NIST has developed and released its first SRM to calibrate rheometers (blender-like devices used to measure flow properties) for cement paste. The properties of that material were subsequently used as an input to the simulation code being run at the ALCF, which is feeding into the development of SRMs for mortar (cement and sand) and concrete (mortar and gravel). The mortar SRM is expected to be available soon.
“The reference materials that will be produced for the aggregates in mortar, for example, won’t be actual sand — they’ll be small spheres identical in size, shape, weight, and hardness,” said William George, NIST computer scientist and project principal investigator. “The reference material will be as close to sand as we can get, but its known properties will allow us to reproduce viscosity results in the field.”
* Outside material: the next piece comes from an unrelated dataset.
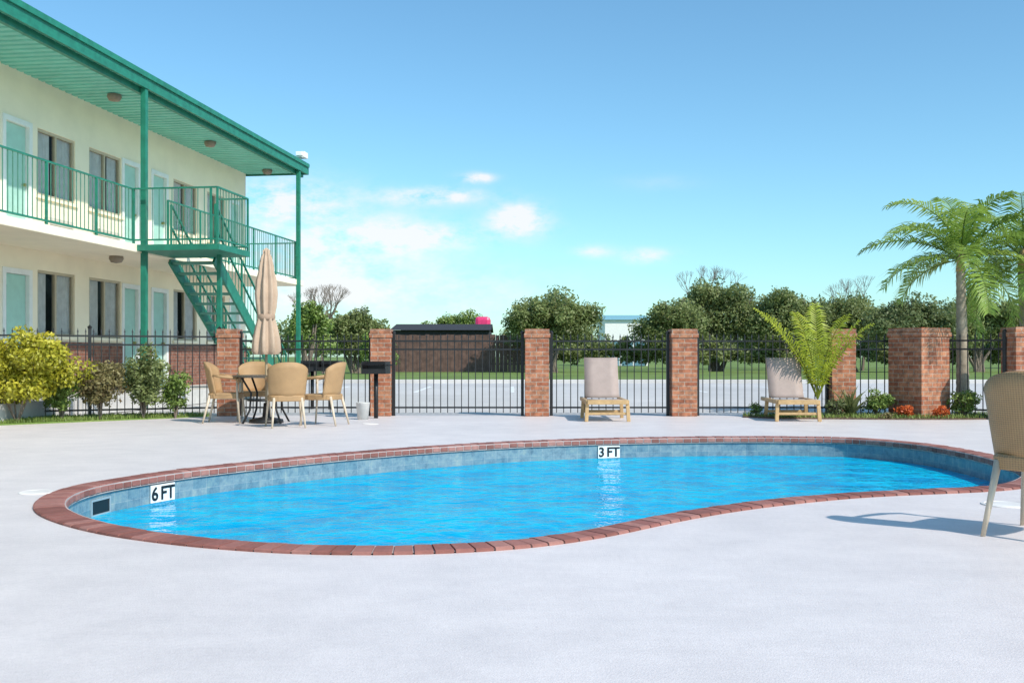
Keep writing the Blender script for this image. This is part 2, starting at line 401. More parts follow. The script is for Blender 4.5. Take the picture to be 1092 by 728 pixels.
MB().box(XN,XE,-0.08,WO,DB,DT).obj('balcony_slab',CREAM,mot,bevel=0.01)
dl=MB();df_=MB();wf=MB();gls=MB();cur_=MB();sill=MB();ac=MB();kn=MB()
for zf,oplist in ((DT,ops_u),(GF,ops_g)):
    for (a,b_,za,zb) in oplist:
        if b_-a<1.0 and abs(za-zf)<0.01:
            dl.box(a+0.05,b_-0.05,WO+0.06,WO+0.10,za+0.01,zb-0.05)
            for (p,q) in ((za+0.25,za+0.95),(za+1.1,zb-0.25)): dl.box(a+0.16,b_-0.16,WO+0.052,WO+0.059,p,q)
            df_.box(a-0.05,a+0.045,WO-0.02,WO+0.12,za,zb+0.05); df_.box(b_-0.045,b_+0.05,WO-0.02,WO+0.12,za,zb+0.05); df_.box(a+0.045,b_-0.045,WO-0.02,WO+0.12,zb-0.045,zb+0.05)
            kn.tube((b_-0.13,WO+0.06,za+1.0),(b_-0.13,WO-0.0,za+1.0),0.03)
        else:
            t_=0.05; md=(a+b_)/2
            for q in ((a,a+t_),(b_-t_,b_),(md-t_/2,md+t_/2)): wf.box(q[0],q[1],WO+0.02,WO+0.09,za,zb)
            wf.box(a+t_,md-t_/2,WO+0.02,WO+0.09,zb-t_,zb); wf.box(md+t_/2,b_-t_,WO+0.02,WO+0.09,zb-t_,zb)
            wf.box(a+t_,md-t_/2,WO+0.02,WO+0.09,za,za+t_); wf.box(md+t_/2,b_-t_,WO+0.02,WO+0.09,za,za+t_)
            gls.box(a+t_,b_-t_,WO+0.05,WO+0.056,za+t_,zb-t_)
            sill.box(a-0.06,b_+0.06,WO-0.05,WO+0.015,za-0.06,za)
            gap=random.uniform(0.14,0.30)*(b_-a)
            g0=a+(b_-a)*random.uniform(0.40,0.65)-gap/2
            for (s0,s1) in ((a,max(a+0.05,g0)),(min(b_-0.05,g0+gap),b_)):
                i0=len(cur_.v); K=max(6,int((s1-s0)/0.03))
                for j in range(K+1):
                    xx=s0+(s1-s0)*j/K; yy=WO+0.10+0.018*math.sin(xx*60)
                    cur_.v+=[(xx,yy,za),(xx,yy,zb)]
                for j in range(K): q=i0+2*j; cur_.f.append((q,q+2,q+3,q+1))
            if zf==DT:
                c_=(a+b_)/2; ac.box(c_-0.42,c_+0.42,WO-0.10,WO-0.001,zf+0.12,zf+0.50)
                for j in range(9): ac.box(c_-0.38,c_+0.38,WO-0.115,WO-0.101,zf+0.15+j*0.036,zf+0.168+j*0.036)
dl.obj('doors',DOORM,mot); df_.obj('door_frames',WHITE,mot); wf.obj('window_frames',FRAME,mot)
kn.obj('door_knobs',simple('brass',(0.5,0.38,0.15),0.3,0.9),mot)
m,nt,b=new_mat('window_glass'); b.inputs['Base Color'].default_value=(0.03,0.04,0.05,1); b.inputs['Roughness'].default_value=0.05
tp=nt.nodes.new('ShaderNodeBsdfTransparent'); tp.inputs[0].default_value=(0.92,0.93,0.93,1); mx=nt.nodes.new('ShaderNodeMixShader'); mx.inputs[0].default_value=0.9
nt.links.new(b.outputs[0],mx.inputs[1]); nt.links.new(tp.outputs[0],mx.inputs[2]); nt.links.new(mx.outputs[0],nt.nodes['Material Output'].inputs['Surface'])
gls.obj('window_glass',m,mot); sill.obj('window_sills',CREAM,mot); ac.obj('air_conditioners',simple('ac_paint',(0.62,0.58,0.5),0.6),mot,bevel=0.004)
cur_.obj('curtains',simple('curtain_cloth',(0.84,0.83,0.82),0.9),mot,smooth=True)
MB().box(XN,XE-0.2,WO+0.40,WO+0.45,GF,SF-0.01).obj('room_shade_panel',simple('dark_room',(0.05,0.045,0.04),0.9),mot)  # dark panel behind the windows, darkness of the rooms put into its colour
rf=MB(); x=XN; RX=XE+0.1; yo=-0.12; pitch=0.22
while x<RX-pitch:
    pr=[(x,SF),(x+0.12,SF),(x+0.145,SF+0.045),(x+0.195,SF+0.045),(x+0.22,SF)]
    i0=len(rf.v)
    for (a,z) in pr: rf.v+=[(a,yo,z),(a,WO-0.002,z)]
    for j in range(4): q=i0+2*j; rf.f.append((q,q+1,q+3,q+2))
    x+=pitch
rf.obj('roof_soffit',SOFF,mot)
fa=MB(); fa.box(XN,RX,yo-0.06,yo,SF-0.04,FT_); fa.box(RX,RX+0.05,yo-0.06,WO+7,SF-0.04,FT_+0.02); fa.box(XN,RX,yo-0.10,yo-0.061,FT_-0.07,FT_+0.03)
fa.obj('roof_fascia',GREEN,mot)
ro=MB(); ro.v=[(XN,yo-0.1,FT_),(RX+0.05,yo-0.1,FT_),(RX+0.05,WO+4,FT_+0.35),(XN,WO+4,FT_+0.35),(XN,WO+7.2,FT_),(RX+0.05,WO+7.2,FT_)]; ro.f=[(0,1,2,3),(3,2,5,4)]
ro.obj('roof_deck',SOFF,mot)
bb=MB(); bb.beam((XN,0,SF-0.06),(RX,0,SF-0.06),0.08,0.12); bb.obj('roof_beam',GREEN,mot)
ps=MB(); P2=wl(314,0)
for px_ in (P2,0.0,-8.2,-14.5): ps.box(px_-0.05,px_+0.05,-0.05-0.11,-0.05-0.01,0,SF-0.04)
ps.obj('posts',GREEN,mot)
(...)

The SRMs will enable accurate predictions of the flow of concrete, which is essential to exploring the use of new, more environmentally friendly ingredients for concrete mixtures. Alternative materials are key to helping reduce the energy consumption and pollution caused by manufacturing cement, one of the main components of concrete.

Additionally, the SRMs will help to improve the workability of concrete by creating standardized measurements that would allow builders to request a specific concrete formulation with reliable, repeatable results.
Due to the complex nature of concrete, which is a dense suspension comprised of water, cement, and an aggregate, such sand or gravel, the use of high-performance computers is required to develop methods that accurately measure its properties.

“You need massive amounts of memory for these simulations, and a machine that’s large enough to handle the load of computing the forces at work in the mix,” George said. “It’s a very computationally intensive problem, which is why we run it here at the ALCF where there are resources to match our needs.”

Building on their past ALCF work, which dates back to 2008, the NIST project was awarded another 20 million core-hours at the facility in 2013 through the U.S. Department of Energy’s Innovative and Novel Computational Impact on Theory and Experiment (INCITE) program.

With the power of the ALCF’s supercomputers, the scientists are able to validate experimental findings and study dense suspensions in much more detail than can be done in a laboratory.
“In a lab experiment, you can’t see what’s going on inside the concrete,” said George. “You can’t see what causes the viscosity to change or what’s influencing it. But our computer simulations allow us to visualize the forces at work inside the suspension.”